Tight Focusing Holographic Network Enables 3D Real Time and Accurate Light Field Modulation

Abstract

Phase-only computer-generated holography (CGH) is an effective technique to manipulate 3D light field distribution in the tight focusing volume for numerous applications in micro/nano-manufacturing, optical tweezers, and optical communication. Unfortunately, hologram computation is slow and generally takes several seconds or longer for a single instance, which hinders broad applications in real time light modulation. Here, fast hologram computation is reported with the calculation time for a single instance down to 3.7 ms. A depth-adaptive 3D tight-focusing holographic network framework driven by a vectorial diffraction model is developed. The network adequately considers the tight-focusing property and the spherical aberration effect in high NA objectives and employs a layer-based learning strategy to reinforce the global constraints on reconstructed 3D focusing fields.
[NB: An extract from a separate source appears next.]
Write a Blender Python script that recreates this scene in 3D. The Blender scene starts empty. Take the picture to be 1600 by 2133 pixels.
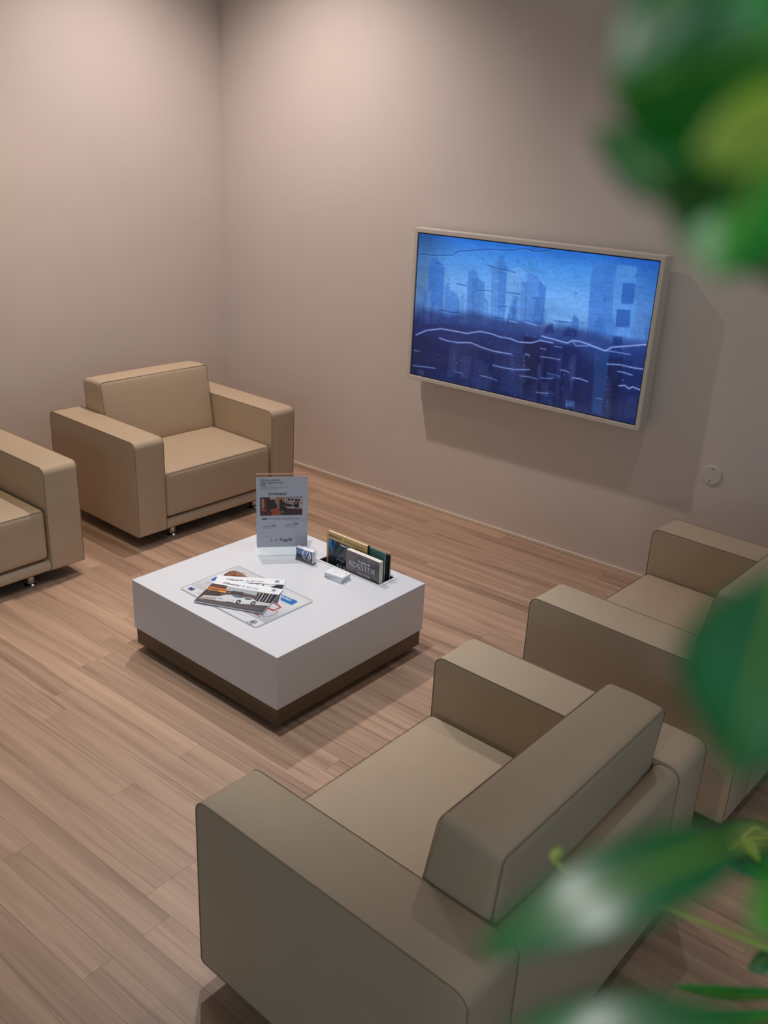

This network enables the generation of high-quality holographic phases in real time and facilitates large-scale computations of focused fields with arbitrary spatial, intensity, and axial spacing distributions with high speed and high accuracy (up to 0.93). The proposed network is deployed in ultrafast laser direct writing and microscale fluorescence display applications, which indicates that the current 3D tight-focusing field modulation technique will play a vital role in broad optical and photonic engineering.